Roll up your sleeves - you're making bread. From scratch. By hand. No mixing machines. It's always a little daunting the first time you make bread yourself, but once you actually take the time to do it, you'll find that it's a lot easier than it looks. Plus, nothing is better than fresh baked, homemade bread. It's warm, rich smell will fill your house. It's flavor will far surpass anything you can buy at the store. Anyone that tastes it will marvel at your culinary skills. Plus, you can brag you did it all by hand. You're going to do an awesome job.

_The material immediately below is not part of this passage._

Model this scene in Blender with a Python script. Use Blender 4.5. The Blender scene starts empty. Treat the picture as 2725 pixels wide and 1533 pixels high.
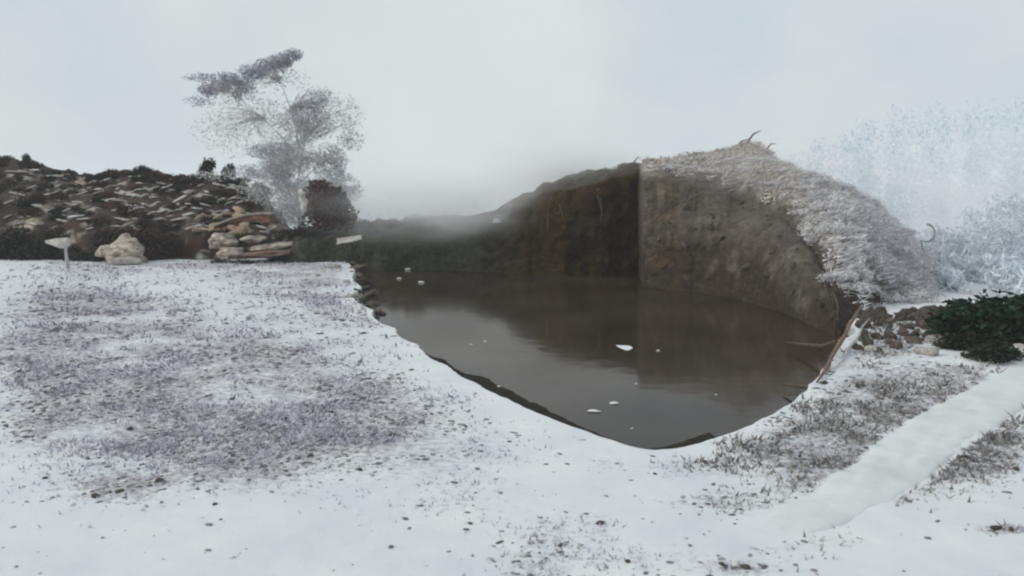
import bpy, math, random
import numpy as np
from mathutils import Vector

# ------------------------------------------------------------------ camera, sky, sun, exposure
sc = bpy.context.scene
col = sc.collection
W, H, F = 1024.0, 576.0, 887.0          # reference frame in pixels, focal length in pixels
CAMZ = 3.2                               # eye height in metres
HOR = 185.0                              # row of the eye level
PITCH = math.atan((H / 2 - HOR) / F)
cam_d = bpy.data.cameras.new('camera'); cam = bpy.data.objects.new('camera', cam_d); col.objects.link(cam)
cam.location = (0, 0, CAMZ); cam.rotation_euler = (math.pi / 2 - PITCH, 0, 0)
cam_d.sensor_width = 36; cam_d.lens = 36 * F / W; cam_d.clip_end = 20000
cam_d.dof.use_dof = True; cam_d.dof.focus_distance = 16.0; cam_d.dof.aperture_fstop = 1.4
sc.camera = cam

SUN_EL, SUN_AZ = math.radians(27), math.radians(258)     # azimuth clockwise from +Y: from the left, slightly behind the camera
w = bpy.data.worlds.new('World'); sc.world = w; w.use_nodes = True
nt = w.node_tree; nt.nodes.clear()
out = nt.nodes.new('ShaderNodeOutputWorld'); bg = nt.nodes.new('ShaderNodeBackground')
sky = nt.nodes.new('ShaderNodeTexSky'); sky.sky_type = 'NISHITA'; sky.sun_disc = False
sky.sun_elevation = SUN_EL; sky.sun_rotation = SUN_AZ; sky.dust_density = 6; sky.air_density = 1.2
tc = nt.nodes.new('ShaderNodeTexCoord'); cn = nt.nodes.new('ShaderNodeTexNoise')
cn.inputs['Scale'].default_value = 3.2; cn.inputs['Detail'].default_value = 8
mpw = nt.nodes.new('ShaderNodeMapping'); mpw.inputs['Rotation'].default_value = (0, 0, math.radians(17)); nt.links.new(tc.outputs['Generated'], mpw.inputs['Vector']); nt.links.new(mpw.outputs['Vector'], cn.inputs['Vector'])
cr = nt.nodes.new('ShaderNodeValToRGB')
cr.color_ramp.elements[0].position = .35; cr.color_ramp.elements[0].color = (5.5, 6.35, 7.0, 1)
cr.color_ramp.elements[1].position = .65; cr.color_ramp.elements[1].color = (7.2, 7.6, 7.5, 1)
nt.links.new(cn.outputs['Fac'], cr.inputs['Fac'])
mx = nt.nodes.new('ShaderNodeMixRGB'); mx.inputs['Fac'].default_value = 0.93       # a thick even cloud layer over the sky
nt.links.new(sky.outputs['Color'], mx.inputs['Color1']); nt.links.new(cr.outputs['Color'], mx.inputs['Color2'])
nt.links.new(mx.outputs['Color'], bg.inputs['Color']); bg.inputs['Strength'].default_value = 0.1
nt.links.new(bg.outputs['Background'], out.inputs['Surface'])

sd = bpy.data.lights.new('sun', 'SUN'); sd.energy = 1.3; sd.angle = math.radians(11); sd.color = (1, .95, .88)
sun = bpy.data.objects.new('sun', sd); col.objects.link(sun)
sdir = Vector((math.sin(SUN_AZ) * math.cos(SUN_EL), math.cos(SUN_AZ) * math.cos(SUN_EL), math.sin(SUN_EL)))
sun.rotation_euler = sdir.to_track_quat('Z', 'Y').to_euler()
vs = sc.view_settings; vs.view_transform = 'Standard'; vs.look = 'None'; vs.gamma = 1; vs.use_curve_mapping = False; vs.exposure = 0.06
sc.render.engine = 'CYCLES'; sc.cycles.filter_width = 2.2; sc.cycles.volume_bounces = 8; sc.cycles.max_bounces = 12
sc.cycles.volume_step_rate = 1.5

# ------------------------------------------------------------------ numbers: places and noise
RNG = np.random.default_rng(7); random.seed(7)
cp, sp = math.cos(PITCH), math.sin(PITCH)
def ray(u, v):                           # direction in the world of a point of the frame
    a, b = (np.asarray(u, float) - W / 2) / F, (H / 2 - np.asarray(v, float)) / F
    return a, cp + b * sp, -sp + b * cp
def G(u, v, z=0.0):                      # the point at height z seen there
    a, y, c = ray(u, v); t = (z - CAMZ) / c
    return a * t, y * t, 0 * t + z
def atY(u, v, Y):                        # the point at depth Y
    a, y, c = ray(u, v); t = Y / y
    return a * t, y * t, CAMZ + c * t
def PX(x, y, z):                         # the other way round
    d = y * cp - (z - CAMZ) * sp; h = y * sp + (z - CAMZ) * cp
    return W / 2 + F * x / d, H / 2 - F * h / d
_T = RNG.random((3, 64, 64, 64)).astype(np.float32)
def vnoise(p, k=0):
    p = np.asarray(p, float); i = np.floor(p).astype(int); f = p - i; f = f * f * (3 - 2 * f)
    i &= 63; j = (i + 1) & 63; T = _T[k]
    x0, y0, z0 = i[..., 0], i[..., 1], i[..., 2]; x1, y1, z1 = j[..., 0], j[..., 1], j[..., 2]
    fx, fy, fz = f[..., 0], f[..., 1], f[..., 2]
    L = lambda a, b, t: a + (b - a) * t
    return L(L(L(T[x0, y0, z0], T[x1, y0, z0], fx), L(T[x0, y1, z0], T[x1, y1, z0], fx), fy),
             L(L(T[x0, y0, z1], T[x1, y0, z1], fx), L(T[x0, y1, z1], T[x1, y1, z1], fx), fy), fz) * 2 - 1
def fbm(p, o=4, k=0):
    p = np.asarray(p, float); s = 0; a = 1; n = 0
    for q in range(o):
        s = s + a * vnoise(p * 2 ** q + 17.3 * q, k); n += a; a *= .5
    return s / n
def st(x, y, z=0): return np.stack([np.asarray(x, float) + 0 * y, np.asarray(y, float) + 0 * x, z + 0 * x + 0 * y], -1)

# ------------------------------------------------------------------ mesh helpers
def mesh(name, V, Fc, mat=None, smooth=False, attr=None):
    m = bpy.data.meshes.new(name)
    if isinstance(Fc, np.ndarray):
        n, k = Fc.shape
        m.vertices.add(len(V)); m.vertices.foreach_set('co', np.asarray(V, np.float32).ravel())
        m.loops.add(n * k); m.loops.foreach_set('vertex_index', Fc.astype(np.int32).ravel())
        m.polygons.add(n); m.polygons.foreach_set('loop_start', np.arange(0, n * k, k, dtype=np.int32))
        m.update(calc_edges=True)
    else:
        m.from_pydata([tuple(map(float, v)) for v in V], [], Fc); m.update()
    m.validate()
    if smooth: m.polygons.foreach_set('use_smooth', np.ones(len(m.polygons), bool))
    if attr:
        for nm, a in attr.items():
            a = np.asarray(a, np.float32)
            if a.ndim == 1: m.attributes.new(nm, 'FLOAT', 'POINT').data.foreach_set('value', a)
            else:
                c = np.ones((len(a), 4), np.float32); c[:, :3] = a
                m.attributes.new(nm, 'FLOAT_COLOR', 'POINT').data.foreach_set('color', c.ravel())
    if mat: m.materials.append(mat)
    return m
def ob(name, data, parent=None, loc=(0, 0, 0), rot=(0, 0, 0), scale=(1, 1, 1)):
    o = bpy.data.objects.new(name, data); col.objects.link(o)
    o.location = [float(q) for q in loc]; o.rotation_euler = rot
    o.scale = (scale,) * 3 if not hasattr(scale, '__len__') else scale
    if parent: o.parent = parent
    return o
def tag(o, label=None, cat=None, group=None, kind=None):
    if label: o['label'] = label
    if cat: o['category'] = cat
    if group: o['group'] = group
    if kind: o['kind'] = kind
    return o
def gridfaces(nr, nc, closed=False):
    r = np.arange(nr - 1)[:, None]; c = np.arange(nc if closed else nc - 1)[None, :]; c2 = (c + 1) % nc
    return np.stack([r * nc + c, r * nc + c2, (r + 1) * nc + c2, (r + 1) * nc + c], -1).reshape(-1, 4)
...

Pro Tip: For the best results, when making bread always use a digital food scale to measure your flour by weight. Using a cup (or volume) measure is actually wildly inaccurate. Depending on how densely packed it is, the actual amount of flour you measure with a cup can vary by 10-20%. Great bread depends on having the right balance of flour and water (aka hydration) so that gluten forms and you get stretchy, elastic dough. At first I didn't see what the big deal was, but then I started measuring by weight and suddenly my bread recipes started to work consistently every time and without fail. Plus, if you use a digital scale, you're just dumping flour from the bag into a bowl until you hit the right number.
If you won't use a scale for science, use a scale because it's the lazy, foolproof way to get great bread every single time without having to count how many cups you've already measured. Honestly, that's why I use one.